# Objective:
Leave out the pictures and set down exactly the lines from the start of the listing through the one with "sc.cycles.transmission_bounces = 10;", both included.

# Available data:
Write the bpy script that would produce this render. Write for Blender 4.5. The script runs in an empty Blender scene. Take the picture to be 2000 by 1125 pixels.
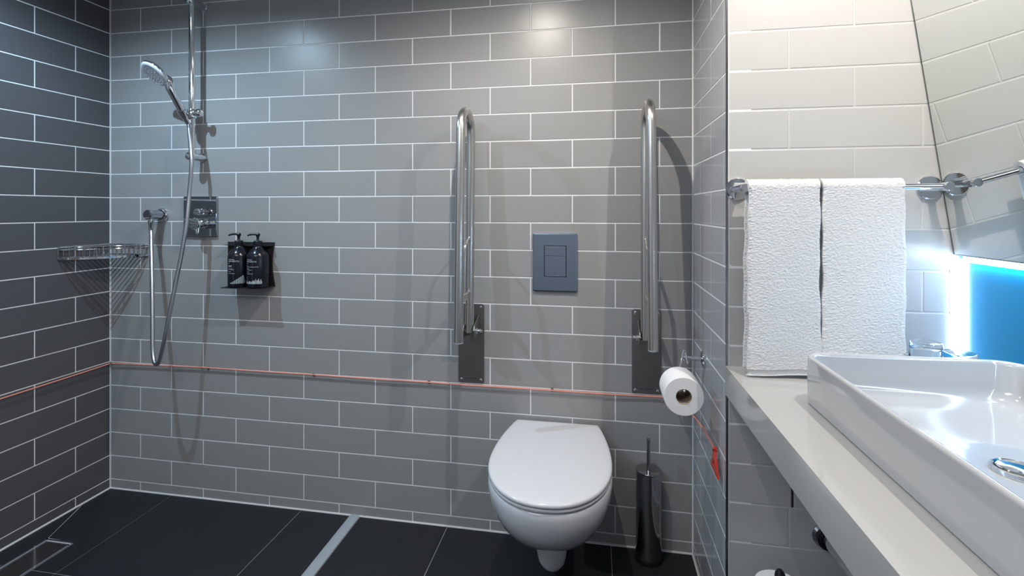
import bpy, bmesh, math, random
from mathutils import Vector, Matrix, noise
random.seed(7)
R = math.radians
C = bpy.context.scene.collection
sc = bpy.context.scene

# ---------------------------------------------------------------- camera, world, lights, exposure
U = 0.1015                                   # tile course height
D, XL, XR, YE, XC = 1.8731, -2.0725, 0.3346, 1.4067, 0.868
Y0, HC = -1.25, 2.20                          # wall behind the camera, ceiling height
cam = bpy.data.cameras.new('camera'); camo = bpy.data.objects.new('camera', cam); C.objects.link(camo)
camo.location = (0, 0, 1.2053); camo.rotation_euler = (R(90), 0, 0.1783)
cam.sensor_width = 36; cam.lens = 36 * 995.46 / 2000
cam.shift_x = 15.66 / 2000; cam.shift_y = -151.73 / 2000
cam.clip_start = 0.02
sc.camera = camo
w = bpy.data.worlds.new('world'); sc.world = w; w.use_nodes = True
w.node_tree.nodes['Background'].inputs[0].default_value = (0.6, 0.65, 0.7, 1)
w.node_tree.nodes['Background'].inputs[1].default_value = 0.2
sc.view_settings.view_transform = 'Standard'; sc.view_settings.look = 'None'
sc.view_settings.gamma = 1.0; sc.view_settings.use_curve_mapping = False
sc.view_settings.exposure = 0.38
sc.cycles.use_denoising = True
sc.cycles.sample_clamp_indirect = 4.0
sc.cycles.max_bounces = 10; sc.cycles.diffuse_bounces = 5; sc.cycles.glossy_bounces = 6
sc.cycles.transmission_bounces = 10; sc.cycles.transparent_max_bounces = 10

SPOTS = [  # x, y, colour, watts, cone deg, label
    (-1.60, 1.12, (0.55, 0.80, 1.0), 42, 161, 'round recessed downlight over the shower'),
    (-0.25, 1.14, (1.0, 0.93, 0.84), 31, 168, 'round recessed downlight over the toilet'),
    (0.66, 0.85, (1.0, 0.92, 0.83), 30, 172, 'round recessed downlight over the wash basin'),
]
for i, (x, y, col, pw, cone, lb) in enumerate(SPOTS):
    l = bpy.data.lights.new('downlight_lamp', 'SPOT'); l.energy = pw; l.color = col
    l.spot_size = R(cone); l.spot_blend = 0.7; l.shadow_soft_size = 0.008
    lo = bpy.data.objects.new('downlight_lamp', l); C.objects.link(lo); lo.location = (x, y, HC - 0.03)
AREAS = [  # added soft fill, unseen: x, y, z, sx, sy, watts, colour
    (-0.9, -0.35, HC - 0.02, 1.1, 0.7, 15, (0.86, 0.92, 1.0)),
]
for x, y, z, sx, sy, pw, col in AREAS:
    l = bpy.data.lights.new('fill_lamp', 'AREA'); l.shape = 'RECTANGLE'; l.size = sx; l.size_y = sy
    l.energy = pw; l.color = col
    lo = bpy.data.objects.new('fill_lamp', l); C.objects.link(lo); lo.location = (x, y, z)
LED_COL = (0.62, 0.82, 1.0); LED_STR = 30.0

# ---------------------------------------------------------------- materials
def nodemat(name):
    m = bpy.data.materials.new(name); m.use_nodes = True
    return m, m.node_tree, m.node_tree.nodes['Principled BSDF']
def mat(name, col, rough=0.5, metal=0.0, bump=0.0, bscale=200.0, var=0.0, vscale=6.0, coat=0.0, coat_rough=0.05,
        trans=0.0, ior=1.5, emit=None, estr=0.0, spec=0.5, bdist=0.001, detail=3.0, rvar=0.0, aniso=0.0):
    m, nt, b = nodemat(name)
    c = (*col, 1)
    b.inputs['Base Color'].default_value = c
    b.inputs['Roughness'].default_value = rough
    b.inputs['Metallic'].default_value = metal
    b.inputs['IOR'].default_value = ior
    b.inputs['Specular IOR Level'].default_value = spec
    b.inputs['Coat Weight'].default_value = coat
    b.inputs['Coat Roughness'].default_value = coat_rough
    b.inputs['Transmission Weight'].default_value = trans
    b.inputs['Anisotropic'].default_value = aniso
    if emit:
        b.inputs['Emission Color'].default_value = (*emit, 1); b.inputs['Emission Strength'].default_value = estr
    tc = None
    if bump or var or rvar:
        tc = nt.nodes.new('ShaderNodeTexCoord')
    if var:
        n = nt.nodes.new('ShaderNodeTexNoise'); n.inputs['Scale'].default_value = vscale; n.inputs['Detail'].default_value = 4
        nt.links.new(tc.outputs['Object'], n.inputs['Vector'])
        mx = nt.nodes.new('ShaderNodeMix'); mx.data_type = 'RGBA'
        mx.inputs[6].default_value = (*[v * (1 - var) for v in col], 1)
        mx.inputs[7].default_value = (*[min(1, v * (1 + var)) for v in col], 1)
        nt.links.new(n.outputs['Fac'], mx.inputs[0]); nt.links.new(mx.outputs[2], b.inputs['Base Color'])
    if bump:
        n = nt.nodes.new('ShaderNodeTexNoise'); n.inputs['Scale'].default_value = bscale; n.inputs['Detail'].default_value = detail
        nt.links.new(tc.outputs['Object'], n.inputs['Vector'])
        bp = nt.nodes.new('ShaderNodeBump'); bp.inputs['Strength'].default_value = bump; bp.inputs['Distance'].default_value = bdist
        nt.links.new(n.outputs['Fac'], bp.inputs['Height']); nt.links.new(bp.outputs['Normal'], b.inputs['Normal'])
        if coat: nt.links.new(bp.outputs['Normal'], b.inputs['Coat Normal'])
    if rvar:
        n = nt.nodes.new('ShaderNodeTexNoise'); n.inputs['Scale'].default_value = 9
        nt.links.new(tc.outputs['Object'], n.inputs['Vector'])
        mr = nt.nodes.new('ShaderNodeMapRange'); mr.inputs['To Min'].default_value = rough - rvar; mr.inputs['To Max'].default_value = rough + rvar
        nt.links.new(n.outputs['Fac'], mr.inputs['Value']); nt.links.new(mr.outputs['Result'], b.inputs['Roughness'])
    return m

M = {}
M['tile_grey'] = mat('tile_grey', (0.30, 0.30, 0.298), rough=0.32, bump=0.12, bscale=7, bdist=0.006, var=0.03, vscale=3, spec=0.5)
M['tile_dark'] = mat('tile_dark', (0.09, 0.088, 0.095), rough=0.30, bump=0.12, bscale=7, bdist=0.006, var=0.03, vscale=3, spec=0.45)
M['tile_part_lit'] = mat('tile_part_lit', (0.40, 0.41, 0.435), rough=0.13, bump=0.08, bscale=7, bdist=0.004, var=0.03, vscale=3, spec=0.5)  # back wall's grey tile in a paler colour, standing for light reflected here
M['tile_white'] = mat('tile_white', (0.48, 0.475, 0.465), rough=0.3, bump=0.12, bscale=7, bdist=0.006, spec=0.5)
M['grout'] = mat('grout', (0.80, 0.81, 0.82), rough=0.85, bump=0.2, bscale=900)
M['grout_white'] = mat('grout_white', (0.55, 0.545, 0.535), rough=0.85, bump=0.2, bscale=900)
M['grout_floor'] = mat('grout_floor', (0.48, 0.49, 0.50), rough=0.9)
M['floor_tile'] = mat('floor_tile', (0.014, 0.015, 0.019), rough=0.5, bump=0.15, bscale=60, bdist=0.001, var=0.25, vscale=7, rvar=0.05, spec=0.4)
M['strip'] = mat('strip', (0.33, 0.37, 0.41), rough=0.35, var=0.12, vscale=14)
M['paint'] = mat('paint', (0.40, 0.41, 0.43), rough=0.8)
M['paint_dark'] = mat('paint_dark', (0.20, 0.21, 0.23), rough=0.7)
M['ceiling'] = mat('ceiling', (0.80, 0.80, 0.80), rough=0.9)
M['wood'] = mat('wood', (0.16, 0.12, 0.09), rough=0.5, var=0.3, vscale=5)
M['ceramic'] = mat('ceramic', (0.72, 0.73, 0.76), rough=0.12, coat=0.5, coat_rough=0.04)
M['basin'] = mat('basin', (0.42, 0.42, 0.425), rough=0.10, coat=0.6, coat_rough=0.03)
M['seat'] = mat('seat', (0.66, 0.665, 0.70), rough=0.16)
M['solid'] = mat('solid', (0.43, 0.42, 0.405), rough=0.12, coat=0.3, coat_rough=0.05)
M['chrome'] = mat('chrome', (0.78, 0.80, 0.83), rough=0.06, metal=1)
M['chrome_dark'] = mat('chrome_dark', (0.50, 0.52, 0.56), rough=0.04, metal=1)
M['steel'] = mat('steel', (0.62, 0.60, 0.57), rough=0.30, metal=1, bump=0.1, bscale=500, bdist=0.0004, aniso=0.4)
M['plate'] = mat('plate', (0.32, 0.312, 0.30), rough=0.38, metal=1, bump=0.1, bscale=400, bdist=0.0004, var=0.08, vscale=25)
M['flush'] = mat('flush', (0.38, 0.44, 0.54), rough=0.22, metal=1)
M['brush_steel'] = mat('brush_steel', (0.42, 0.41, 0.41), rough=0.13, metal=1)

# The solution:
Write the bpy script that would produce this render. Write for Blender 4.5. The script runs in an empty Blender scene. Take the picture to be 2000 by 1125 pixels.
import bpy, bmesh, math, random
from mathutils import Vector, Matrix, noise
random.seed(7)
R = math.radians
C = bpy.context.scene.collection
sc = bpy.context.scene

# ---------------------------------------------------------------- camera, world, lights, exposure
U = 0.1015                                   # tile course height
D, XL, XR, YE, XC = 1.8731, -2.0725, 0.3346, 1.4067, 0.868
Y0, HC = -1.25, 2.20                          # wall behind the camera, ceiling height
cam = bpy.data.cameras.new('camera'); camo = bpy.data.objects.new('camera', cam); C.objects.link(camo)
camo.location = (0, 0, 1.2053); camo.rotation_euler = (R(90), 0, 0.1783)
cam.sensor_width = 36; cam.lens = 36 * 995.46 / 2000
cam.shift_x = 15.66 / 2000; cam.shift_y = -151.73 / 2000
cam.clip_start = 0.02
sc.camera = camo
w = bpy.data.worlds.new('world'); sc.world = w; w.use_nodes = True
w.node_tree.nodes['Background'].inputs[0].default_value = (0.6, 0.65, 0.7, 1)
w.node_tree.nodes['Background'].inputs[1].default_value = 0.2
sc.view_settings.view_transform = 'Standard'; sc.view_settings.look = 'None'
sc.view_settings.gamma = 1.0; sc.view_settings.use_curve_mapping = False
sc.view_settings.exposure = 0.38
sc.cycles.use_denoising = True
sc.cycles.sample_clamp_indirect = 4.0
sc.cycles.max_bounces = 10; sc.cycles.diffuse_bounces = 5; sc.cycles.glossy_bounces = 6
sc.cycles.transmission_bounces = 10; sc.cycles.transparent_max_bounces = 10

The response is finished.